Every morning, the corner of Da Lat’s Hoang Dieu and Tran Nhat Duat streets is a mess of plastic tables and rubbish bins, bánh mì crumbs and bodies hunched over small bowls. This particular patch of sidewalk is home to one of the town’s busier bánh mì xíu mại vendors, though there are several of them scattered across the city.
Xíu mại may represent Vietnam’s own unique interpretation of an Asia-wide snack, but it took a long time for these tasty morsels to make their way from the tea houses of China and Inner Mongolia to the cool hills of Da Lat. The origins of this savory morning meal are still debated by some.
The original variety, shumai, or tiny, steamed dumplings, may have first appeared during China’s Song Dynasty (960-1279 AD) along the Silk Road, a trade route where hungry travelers would drop in and snack on a series of small dishes. According to Food for Thought: Dumpling Migration, shumai was one of the original dishes featured in dim sum and is believed to have originated in Guangdong Province. The dish’s Cantonese name literally means “to cook and sell”, a hint that these tasty snacks were typically served in restaurants, rather than prepared at home.

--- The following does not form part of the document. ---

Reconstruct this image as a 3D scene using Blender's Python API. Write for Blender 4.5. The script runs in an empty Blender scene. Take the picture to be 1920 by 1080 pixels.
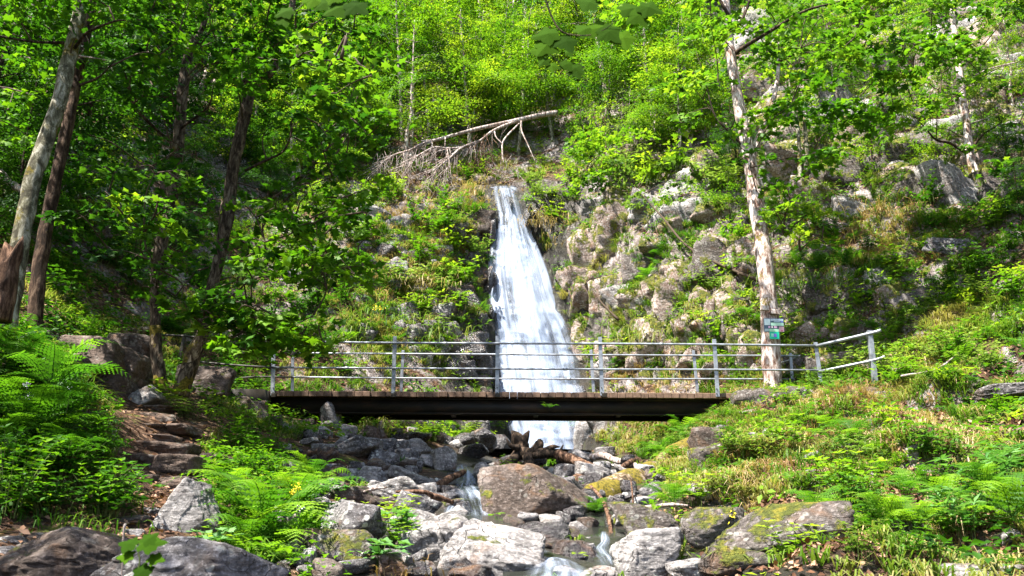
import bpy, bmesh, math, random
import numpy as np
from mathutils import Vector, Matrix, Euler
from mathutils.bvhtree import BVHTree

random.seed(7)
RNG = np.random.default_rng(11)
scene = bpy.context.scene
COL = scene.collection

# ------------------------------------------------------------------ camera
PITCH = math.radians(15.8)
FPX = 1600.0                      # focal length in pixels of a 1920 wide frame
cam_data = bpy.data.cameras.new("camera")
cam_data.lens = 30.0
cam_data.sensor_width = 36.0
cam_data.clip_start = 0.05
cam_data.clip_end = 500.0
cam = bpy.data.objects.new("camera", cam_data)
COL.objects.link(cam)
cam.location = (0, 0, 0)
cam.rotation_euler = (math.pi / 2 + PITCH, 0, 0)
scene.camera = cam
cam_data.dof.use_dof = True
cam_data.dof.focus_distance = 17.0
cam_data.dof.aperture_fstop = 4.0

# ------------------------------------------------------------------ light
SUN_DIR = Vector((-0.40, -0.25, 0.88)).normalized()   # towards the sun
sun_el = math.asin(SUN_DIR.z)
sun_az = math.atan2(SUN_DIR.x, SUN_DIR.y)
world = bpy.data.worlds.new("World")
scene.world = world
world.use_nodes = True
wn = world.node_tree.nodes
wl = world.node_tree.links
wn.clear()
wo = wn.new("ShaderNodeOutputWorld")
wb = wn.new("ShaderNodeBackground")
sky = wn.new("ShaderNodeTexSky")
sky.sky_type = 'NISHITA'
sky.sun_disc = False
sky.sun_elevation = sun_el
sky.sun_rotation = sun_az
sky.air_density = 1.0
sky.dust_density = 2.0
wb.inputs["Strength"].default_value = 0.09
wl.new(sky.outputs[0], wb.inputs[0])
wl.new(wb.outputs[0], wo.inputs[0])
sd = bpy.data.lights.new("sun", 'SUN')
sd.energy = 5.0
sd.angle = math.radians(0.6)
sd.color = (1.0, 0.95, 0.86)
sun = bpy.data.objects.new("sun", sd)
COL.objects.link(sun)
sun.rotation_euler = SUN_DIR.to_track_quat('Z', 'Y').to_euler()

scene.view_settings.view_transform = 'Standard'
scene.view_settings.look = 'None'
scene.view_settings.exposure = 2.05
scene.view_settings.gamma = 1.0
scene.view_settings.use_curve_mapping = False
scene.render.engine = 'CYCLES'
cy = scene.cycles
cy.max_bounces = 7
cy.diffuse_bounces = 4
cy.glossy_bounces = 2
cy.transmission_bounces = 4
cy.transparent_max_bounces = 12
cy.caustics_reflective = False
cy.caustics_refractive = False
cy.use_denoising = True
cy.sample_clamp_indirect = 6.0

# ------------------------------------------------------------------ geometry of the place
CP, SP = math.cos(PITCH), math.sin(PITCH)

def W(px, py, Y):
    """the point of the place at distance Y that stands where the photograph shows (px, py)"""
    a = (px - 960) / FPX
    b = (540 - py) / FPX
    d = Vector((a, CP - b * SP, SP + b * CP))
    return d * (Y / d.y)

def raydir(px, py):
    return W(px, py, 1.0).normalized()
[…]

Other sources argue the dish began in the teahouses of Inner Mongolia. The regional trade hub of Hohhot, a centuries-old city whose cooks first prepared shaomai sometime during the Ming (1368-1644) or Qing (1644-1912) dynasties, takes credit for a similar steamed snack.
Though it’s hard to say which story is more accurate, both versions of the snack feature a similar composition: meat in the middle and a wheat flour wrapper outside. Hohhot shaomai are made with green onions, ginger, and mutton, and Inner Mongolian cooks also “close” their shaomai by pinching the outer covering into a flower shape, while Cantonese shumai remain “open” at the top, exposing the pork and shrimp filling inside.
Still others allege that shumai actually originated in southern China well before the Song Dynasty and featured pork, shrimp and crab meat as fillings. In all of these origin stories, however, the tiny dumplings traveled across Asia’s trade routes, quelling the hunger of merchants near and far.
Wherever the original version began, shumai/shaomai has since spread across Asia and around the globe. Today, diners in Japan, Indonesia, Vietnam and the Philippines sink their teeth into local versions of the dumplings. Siomai, as they’re known in Filipino culture, are often served as a snack. Indonesia’s siomay bandung, however, represents a bigger departure from the original: instead of pork, these dumplings often feature king mackerel or fish paste for the filling and are drizzled with a spicy peanut sauce.
Vietnam’s rendition is also unique for a couple reasons. First, local xíu mại doesn’t feature a wheat flour wrapper like most other varieties. Instead, Vietnamese meatballs have been consciously uncoupled from these outer coverings, which are replaced with a bánh mì on the side. This delicious dish also comes swimming in sauce, another departure from the original, and often counts tomato in its ingredients.
While there’s little information available on the specifics of xíu mại’s evolution or how it became such a fixture of Da Lat cuisine, the dish remains a popular breakfast meal in the highland town and has made its way to a handful of street stalls in Saigon as well. As is true of any roadside snack, xíu mại varies still more between different vendors of the savory treat, but one thing is clear when it comes to these steamed meat snacks: a few centuries into the game, xíu mại is a dish with staying power.